**Information provided**
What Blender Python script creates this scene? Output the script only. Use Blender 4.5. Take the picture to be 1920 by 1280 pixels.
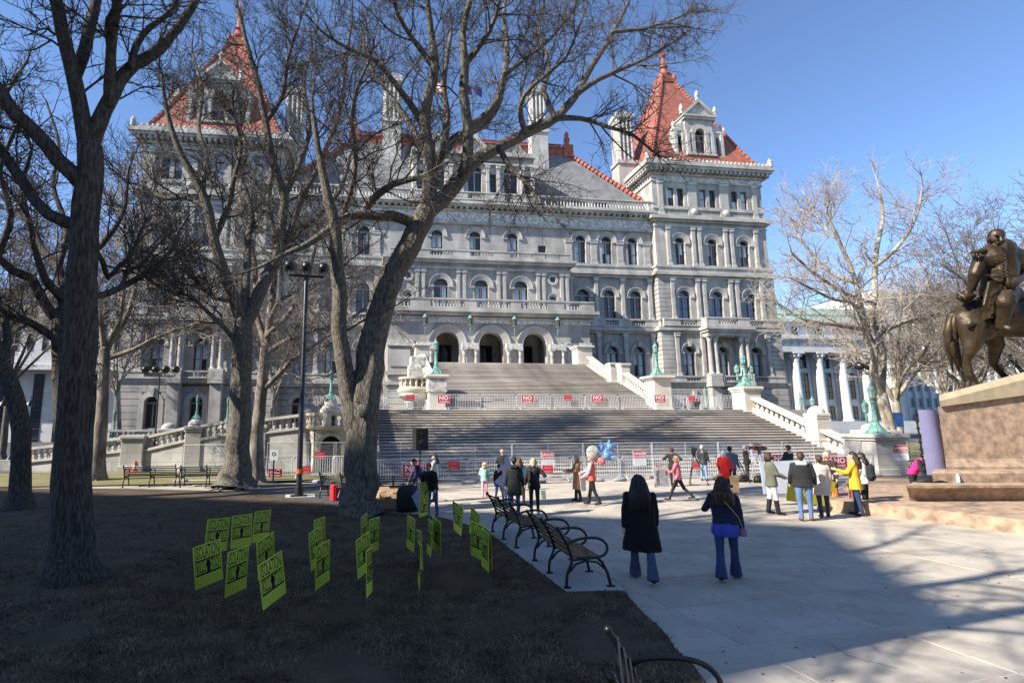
import bpy, math, random
import numpy as np
from mathutils import Vector, Matrix, Euler

SC = bpy.context.scene
for o in list(bpy.data.objects):
    bpy.data.objects.remove(o)
COL = SC.collection
R = math.radians
PI = math.pi
rnd = random.Random(7)

# ------------------------------------------------------------------ camera, sky, sun, exposure
CAM_H = 2.5
YAW, PITCH, ROLL = R(7.6), math.atan(0.155), R(0.2)
F = Vector((math.sin(YAW) * math.cos(PITCH), math.cos(YAW) * math.cos(PITCH), math.sin(PITCH)))
RT0 = Vector((math.cos(YAW), -math.sin(YAW), 0))
UP0 = RT0.cross(F)
RT = RT0 * math.cos(ROLL) - UP0 * math.sin(ROLL)
UP = UP0 * math.cos(ROLL) + RT0 * math.sin(ROLL)
EYE = Vector((0, 0, CAM_H))
cd = bpy.data.cameras.new('camera')
cd.sensor_width = 36
cd.lens = 1000 / 1920 * 36
cd.shift_x = (960 - 817) / 1920
cd.clip_start = 0.1
cd.clip_end = 3000
cam = bpy.data.objects.new('camera', cd)
COL.objects.link(cam)
cam.matrix_world = Matrix(((RT.x, UP.x, -F.x, EYE.x), (RT.y, UP.y, -F.y, EYE.y), (RT.z, UP.z, -F.z, EYE.z), (0, 0, 0, 1)))
SC.camera = cam

SUN_AZ = R(16)         # light travels towards +X, turned this much towards the building (+Y)
SUN_EL = R(37)
wd = bpy.data.worlds.new('World')
SC.world = wd
wd.use_nodes = True
nt = wd.node_tree
sky = nt.nodes.new('ShaderNodeTexSky')
sky.sky_type = 'NISHITA'
sky.sun_disc = False
sky.sun_elevation = SUN_EL
# the sun stands at direction -(cos az, sin az); the Sky Texture measures its rotation from +Y towards +X
sky.sun_rotation = math.atan2(-math.cos(SUN_AZ), -math.sin(SUN_AZ))
sky.altitude = 50
sky.air_density = 0.7
sky.dust_density = 0.0
sky.ozone_density = 4.0
bg = nt.nodes['Background']
bg.inputs['Strength'].default_value = 0.132
nt.links.new(sky.outputs[0], bg.inputs[0])
sl = bpy.data.lights.new('sun', 'SUN')
sl.energy = 5.0
sl.angle = R(0.55)
sl.color = (1.0, 0.94, 0.84)
sun = bpy.data.objects.new('sun', sl)
COL.objects.link(sun)
ld = Vector((math.cos(SUN_EL) * math.cos(SUN_AZ), math.cos(SUN_EL) * math.sin(SUN_AZ), -math.sin(SUN_EL)))
sun.rotation_euler = ld.to_track_quat('-Z', 'Y').to_euler()
sun.location = (-30, -20, 60)
SC.view_settings.view_transform = 'Standard'
SC.view_settings.look = 'None'
SC.view_settings.gamma = 1
SC.view_settings.use_curve_mapping = False
SC.view_settings.exposure = 1.12
try:
    SC.cycles.max_bounces = 6
    SC.cycles.transparent_max_bounces = 8
    SC.cycles.caustics_reflective = False
    SC.cycles.caustics_refractive = False
except Exception:
    pass

# surveying helpers: where a line of sight through a photograph pixel meets a plane of the place
def ray(x, y):
    return F + RT * ((x - 817) / 1000) - UP * ((y - 640) / 1000)
def G(x, y, z=0.0):
    d = ray(x, y)
    return EYE + d * ((z - CAM_H) / d.z)
def AY(x, y, Y):
    d = ray(x, y)
    return EYE + d * (Y / d.y)
def AD(x, y, depth):
    return EYE + ray(x, y) * depth

# ------------------------------------------------------------------ objects
def link(o):
    COL.objects.link(o)
    return o
def tag(o, label=None, cat=None, group=None, kind=None):
    if label: o['label'] = label
    if cat: o['category'] = cat
    if group: o['group'] = group
    if kind: o['kind'] = kind
    return o
def thing(name, label, cat, loc=(0, 0, 0), rz=0.0, group=None):
    o = bpy.data.objects.new(name, None)
    o.empty_display_size = 0.2
    o.location = loc
    o.rotation_euler = (0, 0, rz)
    link(o)
    return tag(o, label, cat, group)
KIDS = {}
def setp(o, p):
    o.parent = p
    KIDS.setdefault(p.name, []).append(o)
def copy_tree(o, parent=None):
    c = o.copy()
    link(c)
    if parent is not None:
        setp(c, parent)
    for ch in KIDS.get(o.name, []):
        copy_tree(ch, c)
    return c
def put(name, mesh, parent=None, loc=None, rot=None, scale=None):
    o = bpy.data.objects.new(name, mesh)
    link(o)
    if parent is not None: setp(o, parent)
    if loc is not None: o.location = loc
    if rot is not None: o.rotation_euler = rot
    if scale is not None: o.scale = scale
    return o

class MB:
    """collects shapes, then becomes one mesh"""
    def __init__(s):
        s.v = []; s.f = []; s.m = []
    def add(s, vs, fs, m=0):
        n = len(s.v)
        s.v.extend([tuple(p) for p in vs])
        for f in fs:
            s.f.append(tuple(i + n for i in f)); s.m.append(m)
        return s
    def quad(s, a, b, c, d, m=0):
        return s.add([a, b, c, d], [(0, 1, 2, 3)], m)
    def box(s, x0, x1, y0, y1, z0, z1, m=0):
        if x0 > x1: x0, x1 = x1, x0
        if y0 > y1: y0, y1 = y1, y0
        return s.add([(x0, y0, z0), (x1, y0, z0), (x1, y1, z0), (x0, y1, z0), (x0, y0, z1), (x1, y0, z1), (x1, y1, z1), (x0, y1, z1)],
                     [(0, 3, 2, 1), (4, 5, 6, 7), (0, 1, 5, 4), (1, 2, 6, 5), (2, 3, 7, 6), (3, 0, 4, 7)], m)
    def bbox(s, x0, x1, y0, y1, z0, z1, b=0.02, m=0):
        """box with chamfered top and vertical edges"""
        def ring(i, z): return [(x0 + i + b, y0 + i, z), (x1 - i - b, y0 + i, z), (x1 - i, y0 + i + b, z), (x1 - i, y1 - i - b, z),
                                (x1 - i - b, y1 - i, z), (x0 + i + b, y1 - i, z), (x0 + i, y1 - i - b, z), (x0 + i, y0 + i + b, z)]
        vs = ring(0, z0) + ring(0, z1 - b) + ring(b, z1)
        fs = [tuple(range(7, -1, -1)), tuple(range(16, 24))]
        for k in (0, 8):
            for i in range(8):
                j = (i + 1) % 8
                fs.append((k + i, k + j, k + 8 + j, k + 8 + i))
        return s.add(vs, fs, m)
    def obox(s, c, ax, ay, az, m=0):
        c = Vector(c); ax = Vector(ax); ay = Vector(ay); az = Vector(az)
        vs = [c + ax * i + ay * j + az * k for k in (-1, 1) for (i, j) in ((-1, -1), (1, -1), (1, 1), (-1, 1))]
        return s.add(vs, [(0, 3, 2, 1), (4, 5, 6, 7), (0, 1, 5, 4), (1, 2, 6, 5), (2, 3, 7, 6), (3, 0, 4, 7)], m)
    def prism(s, poly, z0, z1, m=0):
        n = len(poly)
        a = sum(poly[i][0] * poly[(i + 1) % n][1] - poly[(i + 1) % n][0] * poly[i][1] for i in range(n))
        if a < 0: poly = poly[::-1]
        vs = [(p[0], p[1], z0) for p in poly] + [(p[0], p[1], z1) for p in poly]
        fs = [tuple(range(n - 1, -1, -1)), tuple(range(n, 2 * n))] + [(i, (i + 1) % n, n + (i + 1) % n, n + i) for i in range(n)]
        return s.add(vs, fs, m)
    def xprism(s, poly, y0, y1, m=0):
        """poly in (x,z), extruded along y"""
        n = len(poly)
        a = sum(poly[i][0] * poly[(i + 1) % n][1] - poly[(i + 1) % n][0] * poly[i][1] for i in range(n))
        if a < 0: poly = poly[::-1]
        vs = [(p[0], y0, p[1]) for p in poly] + [(p[0], y1, p[1]) for p in poly]
        fs = [tuple(range(n)), tuple(range(2 * n - 1, n - 1, -1))] + [(i, n + i, n + (i + 1) % n, (i + 1) % n) for i in range(n)]
        return s.add(vs, fs, m)
    def yprism(s, poly, x0, x1, m=0):
        """poly in (y,z), extruded along x"""
        n = len(poly)
        a = sum(poly[i][0] * poly[(i + 1) % n][1] - poly[(i + 1) % n][0] * poly[i][1] for i in range(n))
        if a < 0: poly = poly[::-1]
        vs = [(x0, p[0], p[1]) for p in poly] + [(x1, p[0], p[1]) for p in poly]
        fs = [tuple(range(n - 1, -1, -1)), tuple(range(n, 2 * n))] + [(i, (i + 1) % n, n + (i + 1) % n, n + i) for i in range(n)]
        return s.add(vs, fs, m)
    def lathe(s, prof, c=(0, 0, 0), n=12, m=0, a0=0.0, a1=2 * PI, cap=True):
        full = abs(a1 - a0 - 2 * PI) < 1e-6
        k = n if full else n + 1
        vs = []
        for r, z in prof:
            for i in range(k):
                a = a0 + (a1 - a0) * i / n
                vs.append((c[0] + r * math.cos(a), c[1] + r * math.sin(a), c[2] + z))
        fs = []
        for j in range(len(prof) - 1):
            for i in range(n):
                i2 = (i + 1) % k
                fs.append((j * k + i, j * k + i2, (j + 1) * k + i2, (j + 1) * k + i))
        if full and cap:
            fs.append(tuple(range(k - 1, -1, -1)))
            b = (len(prof) - 1) * k
            fs.append(tuple(range(b, b + k)))
        return s.add(vs, fs, m)
    def tube(s, pts, r, n=8, m=0, cap=True):
        pts = [Vector(p) for p in pts]
        if not isinstance(r, (list, tuple)): r = [r] * len(pts)
        vs = []; N = len(pts)
        t = (pts[1] - pts[0]).normalized()
        ref = Vector((0, 0, 1)) if abs(t.z) < 0.9 else Vector((1, 0, 0))
        u = t.cross(ref).normalized()
        for i, p in enumerate(pts):
            t = (pts[min(i + 1, N - 1)] - pts[max(i - 1, 0)])
            if t.length < 1e-9: t = Vector((0, 0, 1))
            t.normalize()
            u = (u - t * u.dot(t))
            if u.length < 1e-6: u = t.orthogonal()
            u.normalize()
            w = t.cross(u)
            for k in range(n):
                a = 2 * PI * k / n
                vs.append(p + (u * math.cos(a) + w * math.sin(a)) * r[i])
        fs = []
        for i in range(N - 1):
            for k in range(n):
                k2 = (k + 1) % n
                fs.append((i * n + k, i * n + k2, (i + 1) * n + k2, (i + 1) * n + k))
        if cap:
            fs.append(tuple(range(n - 1, -1, -1)))
            fs.append(tuple(range((N - 1) * n, N * n)))
        return s.add(vs, fs, m)
    def ball(s, c, rx, ry=None, rz=None, n=10, k=6, m=0):
        ry = rx if ry is None else ry; rz = rx if rz is None else rz
        vs = [(c[0], c[1], c[2] - rz)]
        for j in range(1, k):
            b = -PI / 2 + PI * j / k
            for i in range(n):
                a = 2 * PI * i / n
                vs.append((c[0] + rx * math.cos(b) * math.cos(a), c[1] + ry * math.cos(b) * math.sin(a), c[2] + rz * math.sin(b)))
        vs.append((c[0], c[1], c[2] + rz))
        fs = [(0, 1 + (i + 1) % n, 1 + i) for i in range(n)]
        for j in range(k - 2):
            for i in range(n):
                i2 = (i + 1) % n
                fs.append((1 + j * n + i, 1 + j * n + i2, 1 + (j + 1) * n + i2, 1 + (j + 1) * n + i))
        b = 1 + (k - 2) * n
        fs += [(b + i, b + (i + 1) % n, len(vs) - 1) for i in range(n)]
        return s.add(vs, fs, m)
    def capsule(s, a, b, ra, rb, n=10, m=0):
        a = Vector(a); b = Vector(b); d = b - a
        L = max(d.length, 1e-5); t = d / L
        pts = []; rr = []
        for q in (-0.98, -0.8, -0.45): pts.append(a + t * q * ra); rr.append(ra * math.sqrt(1 - q * q))
        pts += [a, b]; rr += [ra, rb]
        for q in (0.45, 0.8, 0.98): pts.append(b + t * q * rb); rr.append(rb * math.sqrt(1 - q * q))
        return s.tube(pts, rr, n, m)
    def loft(s, rings, n=16, m=0):
        """rings: (cx, cy, z, rx, ry)"""
        vs = []
        for cx, cy, z, rx, ry in rings:
            for i in range(n):
                a = 2 * PI * i / n
                vs.append((cx + rx * math.cos(a), cy + ry * math.sin(a), z))
        fs = []
        for j in range(len(rings) - 1):
            for i in range(n):
                i2 = (i + 1) % n
                fs.append((j * n + i, j * n + i2, (j + 1) * n + i2, (j + 1) * n + i))
        fs.append(tuple(range(n - 1, -1, -1)))
        fs.append(tuple(range((len(rings) - 1) * n, len(rings) * n)))
        return s.add(vs, fs, m)
    def xf(s, mat, start=0):
        s.v[start:] = [tuple(mat @ Vector(p)) for p in s.v[start:]]
        return s
    def mesh(s, name, mats, smooth=None):
        me = bpy.data.meshes.new(name)
        me.from_pydata(s.v, [], s.f)
        if not isinstance(mats, (list, tuple)): mats = [mats]
        for m in mats: me.materials.append(m)
        if len(mats) > 1:
            me.polygons.foreach_set('material_index', s.m)
        if smooth is not None:
            me.polygons.foreach_set('use_smooth', [True] * len(s.f))
            me.update()
            if smooth < 179:
                me.set_sharp_from_angle(angle=R(smooth))
        me.update()
        return me
    def build(s, name, mats, parent=None, smooth=None, loc=None, rot=None):
        return put(name, s.mesh(name, mats, smooth), parent, loc, rot)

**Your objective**
Reproduce the material above exactly, first line through the line that contains "SC.camera = cam", minus the pictures.

**The result**
What Blender Python script creates this scene? Output the script only. Use Blender 4.5. Take the picture to be 1920 by 1280 pixels.
import bpy, math, random
import numpy as np
from mathutils import Vector, Matrix, Euler

SC = bpy.context.scene
for o in list(bpy.data.objects):
    bpy.data.objects.remove(o)
COL = SC.collection
R = math.radians
PI = math.pi
rnd = random.Random(7)

# ------------------------------------------------------------------ camera, sky, sun, exposure
CAM_H = 2.5
YAW, PITCH, ROLL = R(7.6), math.atan(0.155), R(0.2)
F = Vector((math.sin(YAW) * math.cos(PITCH), math.cos(YAW) * math.cos(PITCH), math.sin(PITCH)))
RT0 = Vector((math.cos(YAW), -math.sin(YAW), 0))
UP0 = RT0.cross(F)
RT = RT0 * math.cos(ROLL) - UP0 * math.sin(ROLL)
UP = UP0 * math.cos(ROLL) + RT0 * math.sin(ROLL)
EYE = Vector((0, 0, CAM_H))
cd = bpy.data.cameras.new('camera')
cd.sensor_width = 36
cd.lens = 1000 / 1920 * 36
cd.shift_x = (960 - 817) / 1920
cd.clip_start = 0.1
cd.clip_end = 3000
cam = bpy.data.objects.new('camera', cd)
COL.objects.link(cam)
cam.matrix_world = Matrix(((RT.x, UP.x, -F.x, EYE.x), (RT.y, UP.y, -F.y, EYE.y), (RT.z, UP.z, -F.z, EYE.z), (0, 0, 0, 1)))
SC.camera = cam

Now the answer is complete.